» **SHORT PROBLEM**
Print the full listing exactly.

━━━━━ MATERIAL

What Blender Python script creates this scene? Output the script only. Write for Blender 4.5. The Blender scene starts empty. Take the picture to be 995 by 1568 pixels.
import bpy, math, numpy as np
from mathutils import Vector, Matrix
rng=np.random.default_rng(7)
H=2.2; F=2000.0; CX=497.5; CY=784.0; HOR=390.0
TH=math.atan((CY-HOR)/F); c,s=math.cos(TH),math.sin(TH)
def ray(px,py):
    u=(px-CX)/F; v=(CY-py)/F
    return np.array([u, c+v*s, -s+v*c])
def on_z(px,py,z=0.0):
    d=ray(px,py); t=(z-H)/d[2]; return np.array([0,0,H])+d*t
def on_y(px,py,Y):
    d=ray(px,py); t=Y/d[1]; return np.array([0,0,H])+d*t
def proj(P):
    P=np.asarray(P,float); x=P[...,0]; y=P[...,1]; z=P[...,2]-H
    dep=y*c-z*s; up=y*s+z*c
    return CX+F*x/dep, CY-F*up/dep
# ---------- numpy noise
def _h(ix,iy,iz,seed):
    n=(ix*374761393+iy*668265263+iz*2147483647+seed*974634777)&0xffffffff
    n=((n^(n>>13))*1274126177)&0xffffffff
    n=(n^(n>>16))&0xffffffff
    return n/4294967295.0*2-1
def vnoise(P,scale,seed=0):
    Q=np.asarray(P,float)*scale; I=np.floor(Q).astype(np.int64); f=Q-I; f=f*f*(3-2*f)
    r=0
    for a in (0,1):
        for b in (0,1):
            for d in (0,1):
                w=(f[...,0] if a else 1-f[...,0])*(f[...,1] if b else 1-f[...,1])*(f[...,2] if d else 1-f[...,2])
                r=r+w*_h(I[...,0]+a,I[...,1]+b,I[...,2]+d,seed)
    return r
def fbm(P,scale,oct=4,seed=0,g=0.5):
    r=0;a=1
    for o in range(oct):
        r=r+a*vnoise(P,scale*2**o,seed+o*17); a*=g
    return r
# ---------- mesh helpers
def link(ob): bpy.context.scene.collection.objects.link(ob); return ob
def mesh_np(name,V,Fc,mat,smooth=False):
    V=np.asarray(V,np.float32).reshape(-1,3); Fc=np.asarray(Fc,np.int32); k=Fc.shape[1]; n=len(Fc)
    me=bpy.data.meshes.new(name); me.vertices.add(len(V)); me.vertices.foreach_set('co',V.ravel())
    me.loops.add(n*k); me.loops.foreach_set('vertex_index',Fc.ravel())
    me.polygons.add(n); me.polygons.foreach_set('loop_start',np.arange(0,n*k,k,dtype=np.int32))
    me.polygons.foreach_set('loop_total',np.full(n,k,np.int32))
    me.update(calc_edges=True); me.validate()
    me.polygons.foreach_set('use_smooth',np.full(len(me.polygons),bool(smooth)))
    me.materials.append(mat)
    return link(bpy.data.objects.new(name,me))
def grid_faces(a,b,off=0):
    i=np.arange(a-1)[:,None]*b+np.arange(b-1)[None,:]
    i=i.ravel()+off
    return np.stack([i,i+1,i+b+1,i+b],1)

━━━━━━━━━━

» **ANSWER TO THE TASK**
What Blender Python script creates this scene? Output the script only. Write for Blender 4.5. The Blender scene starts empty. Take the picture to be 995 by 1568 pixels.
import bpy, math, numpy as np
from mathutils import Vector, Matrix
rng=np.random.default_rng(7)
H=2.2; F=2000.0; CX=497.5; CY=784.0; HOR=390.0
TH=math.atan((CY-HOR)/F); c,s=math.cos(TH),math.sin(TH)
def ray(px,py):
    u=(px-CX)/F; v=(CY-py)/F
    return np.array([u, c+v*s, -s+v*c])
def on_z(px,py,z=0.0):
    d=ray(px,py); t=(z-H)/d[2]; return np.array([0,0,H])+d*t
def on_y(px,py,Y):
    d=ray(px,py); t=Y/d[1]; return np.array([0,0,H])+d*t
def proj(P):
    P=np.asarray(P,float); x=P[...,0]; y=P[...,1]; z=P[...,2]-H
    dep=y*c-z*s; up=y*s+z*c
    return CX+F*x/dep, CY-F*up/dep
# ---------- numpy noise
def _h(ix,iy,iz,seed):
    n=(ix*374761393+iy*668265263+iz*2147483647+seed*974634777)&0xffffffff
    n=((n^(n>>13))*1274126177)&0xffffffff
    n=(n^(n>>16))&0xffffffff
    return n/4294967295.0*2-1
def vnoise(P,scale,seed=0):
    Q=np.asarray(P,float)*scale; I=np.floor(Q).astype(np.int64); f=Q-I; f=f*f*(3-2*f)
    r=0
    for a in (0,1):
        for b in (0,1):
            for d in (0,1):
                w=(f[...,0] if a else 1-f[...,0])*(f[...,1] if b else 1-f[...,1])*(f[...,2] if d else 1-f[...,2])
                r=r+w*_h(I[...,0]+a,I[...,1]+b,I[...,2]+d,seed)
    return r
def fbm(P,scale,oct=4,seed=0,g=0.5):
    r=0;a=1
    for o in range(oct):
        r=r+a*vnoise(P,scale*2**o,seed+o*17); a*=g
    return r
# ---------- mesh helpers
def link(ob): bpy.context.scene.collection.objects.link(ob); return ob
def mesh_np(name,V,Fc,mat,smooth=False):
    V=np.asarray(V,np.float32).reshape(-1,3); Fc=np.asarray(Fc,np.int32); k=Fc.shape[1]; n=len(Fc)
    me=bpy.data.meshes.new(name); me.vertices.add(len(V)); me.vertices.foreach_set('co',V.ravel())
    me.loops.add(n*k); me.loops.foreach_set('vertex_index',Fc.ravel())
    me.polygons.add(n); me.polygons.foreach_set('loop_start',np.arange(0,n*k,k,dtype=np.int32))
    me.polygons.foreach_set('loop_total',np.full(n,k,np.int32))
    me.update(calc_edges=True); me.validate()
    me.polygons.foreach_set('use_smooth',np.full(len(me.polygons),bool(smooth)))
    me.materials.append(mat)
    return link(bpy.data.objects.new(name,me))
def grid_faces(a,b,off=0):
    i=np.arange(a-1)[:,None]*b+np.arange(b-1)[None,:]
    i=i.ravel()+off
    return np.stack([i,i+1,i+b+1,i+b],1)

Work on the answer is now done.